実際に依頼した場合、その弁護士とやりとりをすることになるため、話しやすさなどの相性も非常に大切です。また、弁護士ごとに得意分野があるため、なるべく離婚事件を得意としている弁護士に依頼したほうがよいでしょう。
依頼する弁護士を決める際には、弁護士費用だけでなく、相性や得意分野などさまざまな観点から検討することをお勧めします。
5. 離婚調停の弁護士費用に関してよくある質問
弁護士費用は自由化されているため、それぞれの弁護士が自由に弁護士費用を定めています。また、事案の複雑さなどによっても弁護士費用は変わってきますが、その判断も弁護士ごとに異なることがあります。
離婚調停に限らず、弁護士費用は原則として依頼する本人が支払います。支払った弁護士費用の実額を相手に請求することはできません。
弁護士に離婚調停を依頼した場合でも、原則として、本人も調停に出席する必要があります(家事事件手続法第258条第1項、第51条第2項)。本人が裁判所に出向くための交通費は自分で負担することになります。
6. まとめ 費用とともに相性や得意分野を考慮し、最適な弁護士に依頼を
離婚調停を弁護士に依頼することには多くのメリットがあります。一方で、依頼することで弁護士費用が発生する点も十分に考慮しなければなりません。
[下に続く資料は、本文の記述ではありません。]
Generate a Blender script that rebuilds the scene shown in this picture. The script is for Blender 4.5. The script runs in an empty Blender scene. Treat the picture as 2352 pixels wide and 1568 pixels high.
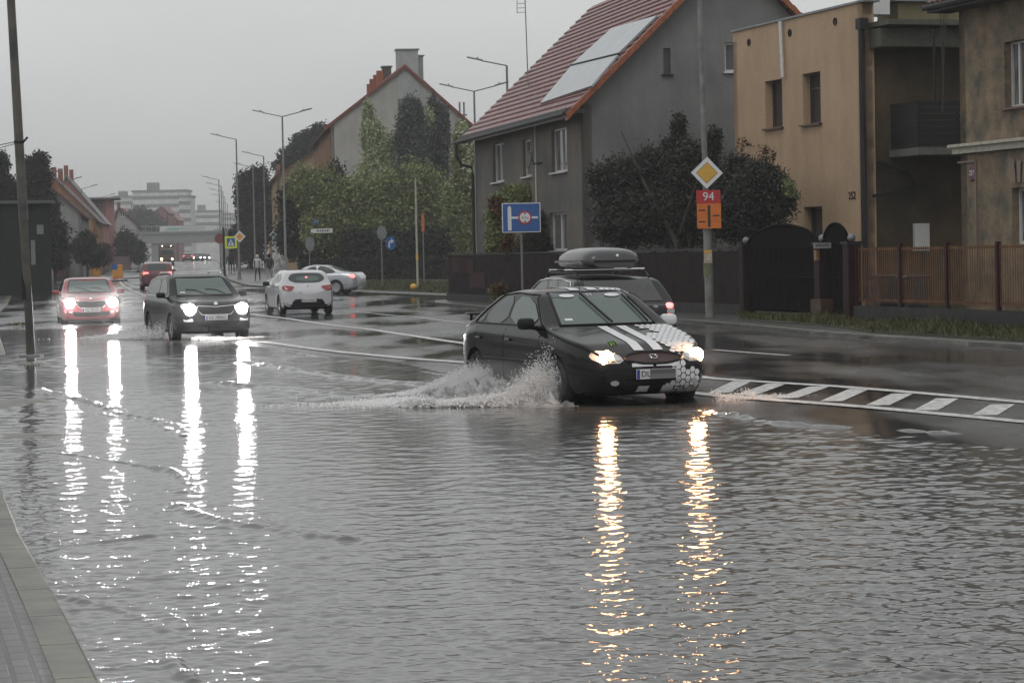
import bpy, bmesh, math, random
import numpy as np
from mathutils import Vector, Matrix, geometry
from mathutils.bvhtree import BVHTree
random.seed(7); rng = np.random.default_rng(7)
sc = bpy.context.scene; col = sc.collection
R = math.radians
# ---------------------------------------------------------------- camera
H = 1.82; FPX = 5600.0; PITCH = math.atan(201.5/FPX); ROLL = 0.0205
F0 = Vector((0, math.cos(PITCH), -math.sin(PITCH))); R0 = Vector((1,0,0)); U0 = Vector((0, math.sin(PITCH), math.cos(PITCH)))
CR = R0*math.cos(ROLL) - U0*math.sin(ROLL); CU = R0*math.sin(ROLL) + U0*math.cos(ROLL)
cam_d = bpy.data.cameras.new('camera'); cam = bpy.data.objects.new('camera', cam_d); col.objects.link(cam)
cam.matrix_world = Matrix(((CR.x, CU.x, -F0.x, 0), (CR.y, CU.y, -F0.y, 0), (CR.z, CU.z, -F0.z, H), (0,0,0,1)))
cam_d.sensor_width = 36; cam_d.lens = 36*FPX/2352; cam_d.clip_start = .1; cam_d.clip_end = 6000
sc.camera = cam
# ---------------------------------------------------------------- world, sun, exposure
w = bpy.data.worlds.new('World'); sc.world = w; w.use_nodes = True
nt = w.node_tree; nt.nodes.clear()
def wn(t, **k):
    n = nt.nodes.new(t)
    for a, b in k.items(): setattr(n, a, b)
    return n
SUN_EL, SUN_ROT = R(52), R(200)
sky = wn('ShaderNodeTexSky', sky_type='NISHITA', sun_disc=False, sun_elevation=SUN_EL, sun_rotation=SUN_ROT, air_density=2.0, dust_density=6.0)
bw = wn('ShaderNodeRGBToBW'); nt.links.new(sky.outputs[0], bw.inputs[0])
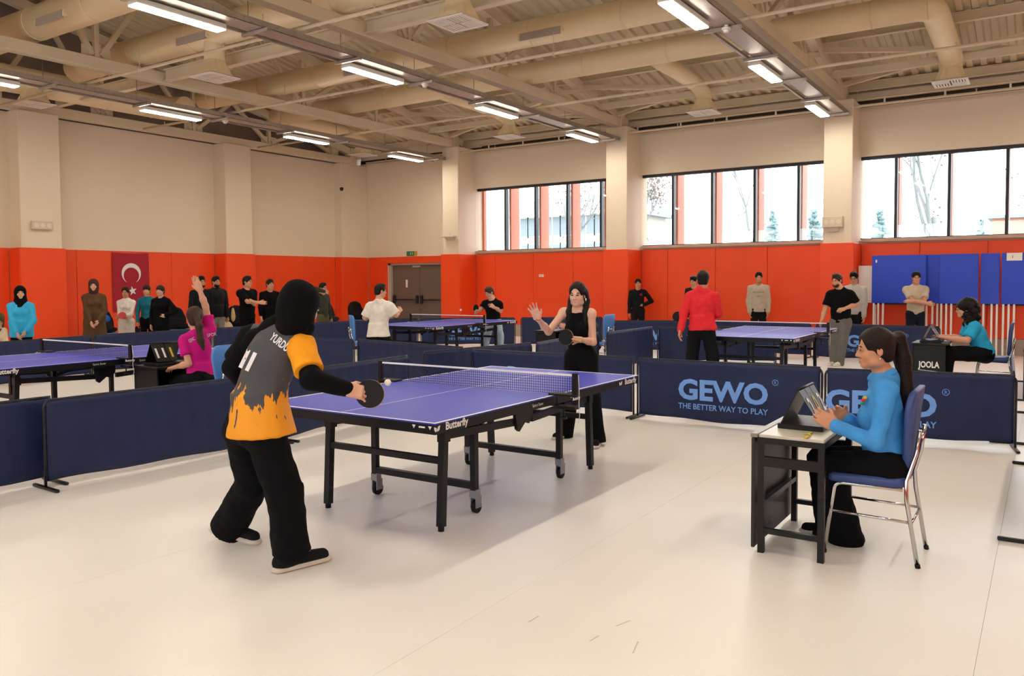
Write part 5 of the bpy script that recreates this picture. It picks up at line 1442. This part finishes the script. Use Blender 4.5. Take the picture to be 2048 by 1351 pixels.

弁護士費用を抑えるために、複数の弁護士の見積りを比較するといった工夫をするとよいでしょう。また、条件を満たす場合には、経済的負担が少ない法テラスを利用することも可能です。
ただし、弁護士費用だけで依頼先を決めるのはお勧めできません。弁護士との相性や得意分野なども考慮して、最適な依頼先を見つけましょう。